Python is a clear and powerful object-oriented programming language, comparable to Perl, Ruby, Scheme, or Java. Its main focus is on readability and standards based approaches.
Use pip
to install applications and virtualenv to manage your development environments.
Unless otherwise required use Python 3.5 and if multiple version of support are desired use tox to run tests across multiple python
versions. For install instructions go here
Follow pep8 rules, just do it, there are multiple tools but pep8
is probably best used in continuous integration. Tools like pyflakes
can offer more hints but oftentimes can be too noisy.
All projects should include README.md files with links to this document, Contributors.md with information about how to contribute and who is contributing, and a license file, MIT preferred. Each project should have a requirements folder containing an apps.txt file in the requirement file format always pin requirements to and use projects which respect semver. Also including a dev.txt requirements file with developer tools can be helpful as well as OS specific scripts.

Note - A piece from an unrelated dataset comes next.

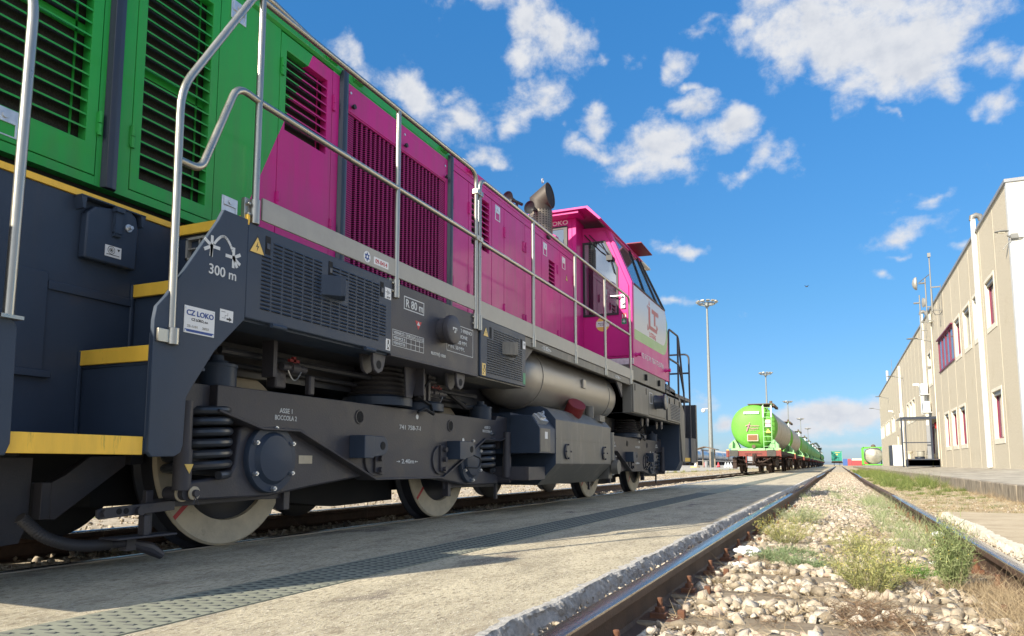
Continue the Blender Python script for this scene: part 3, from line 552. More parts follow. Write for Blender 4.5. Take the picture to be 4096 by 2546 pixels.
# ------------------------------------------------------------------ hood
hd = P_('hood', MB().prism([(-4.79, 1.6), (-4.79, 3.20), (-4.70, 3.26), (-3.30, 3.26), (-3.21, 3.20), (-3.21, 1.6)], 1.15, 9.45, 'y'), 'dark')
def skin(y0, y1, z0=1.76, z1=3.222, hole=None, name='hood_panel', m='liv', t=.055):
    mb = MB()
    if hole is None: mb.box(XH-t, XH, y0, y1, z0, z1)
    else:
        a, b, c, d = hole
        mb.box(XH-t, XH, y0, a, z0, z1).box(XH-t, XH, b, y1, z0, z1).box(XH-t, XH, a, b, z0, c).box(XH-t, XH, a, b, d, z1)
    return P_(name, mb, m, hd)
def door(y0, y1, z0, z1, hole=None, m='liv'):
    g = .004; t = .055; mb = MB(); y0 += g; y1 -= g; z0 += g; z1 -= g; X1 = XH+.002
    if hole is None:
        mb.box(XH-t, X1, y0, y1, z0, z1); return P_('hood_door', mb, m, hd, bevel=.003)
    a, b, c, d = hole
    O = [(y0, z0), (y1, z0), (y1, z1), (y0, z1)]; I = [(a, c), (b, c), (b, d), (a, d)]
    v = [(X, p[0], p[1]) for X in (XH-t, X1) for q in (O, I) for p in q]; f = []
    for i in range(4):
        j = (i+1) % 4
        f += [(8+i, 8+j, 12+j, 12+i), (j, i, 4+i, 4+j), (i, j, 8+j, 8+i), (4+j, 4+i, 12+i, 12+j)]
    mb.add(v, f); return P_('hood_door', mb, m, hd, bevel=.003)
def louvre(a, b, c, d, pitch=.0665, m='liv'):
    n = int(round((d-c)/pitch)); mb = MB(); p = (d-c)/n
    for i in range(n+1):
        z = c+p*i
        if i < n or True:
            mb.prism([(XH-.002, z-.0045), (XH-.002, z+.0045), (XH-.040, z+.024), (XH-.042, z+.019), (XH-.006, z-.002)], a, b, 'y') if z+.006 < d-.005 and z > c+.01 else None
    P_('louvre', mb, m, hd, smooth=0)
    P_('wire_screen', MB().box(XH-.058, XH-.056, a, b, c, d), 'screen', hd)
    P_('screen_bar', MB().box(XH-.055, XH-.050, b-.05, b-.04, c, d).box(XH-.055, XH-.05, a, b, c+(d-c)*.48, c+(d-c)*.53), m, hd)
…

Applications should be pip installable and once mature added to pypi. This mainly means having a setup.py file in the root of your project.
Documentation should be both inline and external documents stored in the docs/
. Sphinx is well understood and popular tool.

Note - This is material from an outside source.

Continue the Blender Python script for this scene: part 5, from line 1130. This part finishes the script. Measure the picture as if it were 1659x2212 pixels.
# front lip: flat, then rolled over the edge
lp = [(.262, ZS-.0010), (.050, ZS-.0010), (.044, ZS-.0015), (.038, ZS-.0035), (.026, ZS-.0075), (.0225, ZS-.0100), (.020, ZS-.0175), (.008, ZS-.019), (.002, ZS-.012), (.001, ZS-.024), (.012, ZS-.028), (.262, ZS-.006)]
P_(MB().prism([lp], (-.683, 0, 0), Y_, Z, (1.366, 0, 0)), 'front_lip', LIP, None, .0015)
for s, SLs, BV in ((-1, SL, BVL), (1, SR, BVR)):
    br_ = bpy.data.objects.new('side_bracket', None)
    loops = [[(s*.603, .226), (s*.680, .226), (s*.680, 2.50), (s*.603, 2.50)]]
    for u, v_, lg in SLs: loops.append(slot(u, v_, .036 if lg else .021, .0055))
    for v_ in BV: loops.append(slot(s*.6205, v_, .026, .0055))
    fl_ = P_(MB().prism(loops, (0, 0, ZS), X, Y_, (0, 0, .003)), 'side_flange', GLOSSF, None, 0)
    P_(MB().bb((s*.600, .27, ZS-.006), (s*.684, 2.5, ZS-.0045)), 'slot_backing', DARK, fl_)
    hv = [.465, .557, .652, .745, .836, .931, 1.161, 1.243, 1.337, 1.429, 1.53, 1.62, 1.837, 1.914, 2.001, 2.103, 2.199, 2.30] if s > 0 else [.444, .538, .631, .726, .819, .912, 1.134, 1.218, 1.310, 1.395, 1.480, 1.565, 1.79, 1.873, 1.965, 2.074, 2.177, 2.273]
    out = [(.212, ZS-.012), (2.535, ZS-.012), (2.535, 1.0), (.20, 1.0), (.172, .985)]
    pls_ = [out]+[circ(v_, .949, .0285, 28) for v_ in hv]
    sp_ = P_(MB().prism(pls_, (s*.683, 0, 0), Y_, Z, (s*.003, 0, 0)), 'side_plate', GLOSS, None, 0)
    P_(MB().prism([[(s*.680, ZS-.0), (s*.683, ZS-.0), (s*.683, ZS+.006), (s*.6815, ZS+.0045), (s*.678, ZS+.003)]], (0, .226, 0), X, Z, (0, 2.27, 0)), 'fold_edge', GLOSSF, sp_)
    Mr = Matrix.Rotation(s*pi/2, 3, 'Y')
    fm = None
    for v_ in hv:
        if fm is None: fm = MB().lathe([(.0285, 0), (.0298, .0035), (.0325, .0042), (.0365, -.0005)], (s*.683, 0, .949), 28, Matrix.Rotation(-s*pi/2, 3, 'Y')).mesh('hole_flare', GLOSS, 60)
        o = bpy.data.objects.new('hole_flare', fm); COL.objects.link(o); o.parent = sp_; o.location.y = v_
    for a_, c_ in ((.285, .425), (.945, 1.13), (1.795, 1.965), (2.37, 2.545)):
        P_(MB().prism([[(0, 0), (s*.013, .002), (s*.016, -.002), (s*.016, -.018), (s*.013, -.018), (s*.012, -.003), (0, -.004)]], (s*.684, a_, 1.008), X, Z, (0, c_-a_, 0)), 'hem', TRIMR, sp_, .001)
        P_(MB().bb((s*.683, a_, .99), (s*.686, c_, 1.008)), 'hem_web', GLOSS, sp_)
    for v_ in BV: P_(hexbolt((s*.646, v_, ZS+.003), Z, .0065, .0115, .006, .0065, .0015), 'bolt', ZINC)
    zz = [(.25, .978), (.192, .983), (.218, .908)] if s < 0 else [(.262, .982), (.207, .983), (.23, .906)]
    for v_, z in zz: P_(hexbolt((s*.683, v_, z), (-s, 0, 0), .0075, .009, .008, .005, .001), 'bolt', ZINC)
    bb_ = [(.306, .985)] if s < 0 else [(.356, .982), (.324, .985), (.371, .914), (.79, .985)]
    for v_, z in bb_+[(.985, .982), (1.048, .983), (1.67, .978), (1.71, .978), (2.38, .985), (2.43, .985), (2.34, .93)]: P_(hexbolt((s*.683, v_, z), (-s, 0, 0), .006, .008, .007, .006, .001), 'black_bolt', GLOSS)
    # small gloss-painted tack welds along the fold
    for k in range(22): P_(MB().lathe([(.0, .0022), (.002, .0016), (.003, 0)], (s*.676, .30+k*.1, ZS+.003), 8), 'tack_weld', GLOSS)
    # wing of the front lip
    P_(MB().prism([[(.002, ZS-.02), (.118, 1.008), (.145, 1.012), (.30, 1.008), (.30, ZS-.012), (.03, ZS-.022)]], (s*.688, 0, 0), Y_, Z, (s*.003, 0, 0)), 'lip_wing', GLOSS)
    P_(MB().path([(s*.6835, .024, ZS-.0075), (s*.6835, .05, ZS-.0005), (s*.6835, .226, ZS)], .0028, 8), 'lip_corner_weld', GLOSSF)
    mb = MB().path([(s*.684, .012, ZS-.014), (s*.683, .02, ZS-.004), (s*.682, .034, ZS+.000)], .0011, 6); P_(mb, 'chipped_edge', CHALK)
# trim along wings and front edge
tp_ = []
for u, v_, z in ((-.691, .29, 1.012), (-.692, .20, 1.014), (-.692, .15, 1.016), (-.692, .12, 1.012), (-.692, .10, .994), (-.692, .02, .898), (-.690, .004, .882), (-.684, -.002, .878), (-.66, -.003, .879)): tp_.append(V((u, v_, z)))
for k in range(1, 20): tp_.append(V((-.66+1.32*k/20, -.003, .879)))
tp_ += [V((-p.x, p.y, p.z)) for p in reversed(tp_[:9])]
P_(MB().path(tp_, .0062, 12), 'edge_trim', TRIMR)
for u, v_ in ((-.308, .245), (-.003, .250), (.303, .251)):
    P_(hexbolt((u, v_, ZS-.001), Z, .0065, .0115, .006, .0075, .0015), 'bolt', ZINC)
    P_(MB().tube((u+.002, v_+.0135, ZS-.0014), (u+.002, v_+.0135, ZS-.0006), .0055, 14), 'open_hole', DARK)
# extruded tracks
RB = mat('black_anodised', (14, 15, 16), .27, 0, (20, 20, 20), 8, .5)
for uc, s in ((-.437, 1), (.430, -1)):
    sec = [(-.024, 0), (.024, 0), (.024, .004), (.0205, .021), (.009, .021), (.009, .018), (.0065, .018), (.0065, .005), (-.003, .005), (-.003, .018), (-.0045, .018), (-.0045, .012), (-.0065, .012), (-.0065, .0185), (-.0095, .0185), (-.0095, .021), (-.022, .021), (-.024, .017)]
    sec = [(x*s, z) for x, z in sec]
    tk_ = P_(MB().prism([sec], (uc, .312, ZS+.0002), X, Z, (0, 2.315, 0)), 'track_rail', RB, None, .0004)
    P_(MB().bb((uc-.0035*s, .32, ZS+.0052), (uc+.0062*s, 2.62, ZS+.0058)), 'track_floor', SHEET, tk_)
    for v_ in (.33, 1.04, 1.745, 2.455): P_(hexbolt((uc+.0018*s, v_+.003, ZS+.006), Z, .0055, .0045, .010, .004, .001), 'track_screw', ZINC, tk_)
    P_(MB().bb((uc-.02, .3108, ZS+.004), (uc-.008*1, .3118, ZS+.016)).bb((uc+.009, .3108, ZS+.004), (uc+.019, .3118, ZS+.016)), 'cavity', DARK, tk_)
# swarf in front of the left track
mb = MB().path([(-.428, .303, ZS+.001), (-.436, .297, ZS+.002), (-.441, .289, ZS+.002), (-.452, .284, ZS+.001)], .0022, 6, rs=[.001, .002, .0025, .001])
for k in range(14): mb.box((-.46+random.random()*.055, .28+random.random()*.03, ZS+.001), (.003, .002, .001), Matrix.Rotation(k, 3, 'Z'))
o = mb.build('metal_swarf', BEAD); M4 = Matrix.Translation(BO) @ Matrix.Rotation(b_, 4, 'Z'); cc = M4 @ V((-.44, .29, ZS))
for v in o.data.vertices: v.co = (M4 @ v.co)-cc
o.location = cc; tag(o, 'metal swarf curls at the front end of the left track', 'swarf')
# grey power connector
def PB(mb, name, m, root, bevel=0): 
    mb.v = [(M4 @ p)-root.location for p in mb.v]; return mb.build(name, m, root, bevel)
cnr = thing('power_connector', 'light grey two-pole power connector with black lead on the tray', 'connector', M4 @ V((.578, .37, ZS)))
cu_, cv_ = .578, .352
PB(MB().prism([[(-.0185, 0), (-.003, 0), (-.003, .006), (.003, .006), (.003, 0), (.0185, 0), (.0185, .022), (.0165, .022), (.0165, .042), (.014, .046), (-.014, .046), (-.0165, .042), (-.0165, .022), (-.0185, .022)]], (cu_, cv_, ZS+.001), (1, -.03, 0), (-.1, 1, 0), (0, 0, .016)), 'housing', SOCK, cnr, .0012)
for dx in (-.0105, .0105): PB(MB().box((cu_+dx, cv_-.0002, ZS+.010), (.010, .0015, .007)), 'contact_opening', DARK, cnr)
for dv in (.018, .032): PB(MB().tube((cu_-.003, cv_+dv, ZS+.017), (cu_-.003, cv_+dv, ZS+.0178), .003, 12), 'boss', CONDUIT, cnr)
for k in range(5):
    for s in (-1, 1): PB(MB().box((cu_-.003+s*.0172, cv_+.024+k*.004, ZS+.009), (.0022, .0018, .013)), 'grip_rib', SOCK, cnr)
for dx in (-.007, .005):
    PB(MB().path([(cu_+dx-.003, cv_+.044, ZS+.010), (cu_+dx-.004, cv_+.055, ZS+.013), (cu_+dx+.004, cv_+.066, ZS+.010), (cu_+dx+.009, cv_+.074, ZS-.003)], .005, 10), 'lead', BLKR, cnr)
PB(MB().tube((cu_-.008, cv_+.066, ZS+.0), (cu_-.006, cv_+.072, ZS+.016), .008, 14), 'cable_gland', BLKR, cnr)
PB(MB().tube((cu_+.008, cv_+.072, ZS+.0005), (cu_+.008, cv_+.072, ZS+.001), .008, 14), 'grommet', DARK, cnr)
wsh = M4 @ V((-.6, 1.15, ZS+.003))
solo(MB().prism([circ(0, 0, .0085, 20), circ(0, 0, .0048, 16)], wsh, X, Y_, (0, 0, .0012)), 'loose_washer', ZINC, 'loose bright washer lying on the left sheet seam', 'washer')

Often while working on a project you will end up creating one or more general purpose libraries or applications that best belong in their own repository. To avoid having to reinstall your application to your virtual environment you can use pip
to install an editable dependency.
For example if you have a module you are editing in ../my_app
and want to have it installed in x-project's virtualenv you could do this.
workon x-project pip install -e ../my_app
This will install my_app
into your x-project
with a symlink back to the ../my_app
directory. If my_app
has its own dependencies they will also be installed but not as editable modules.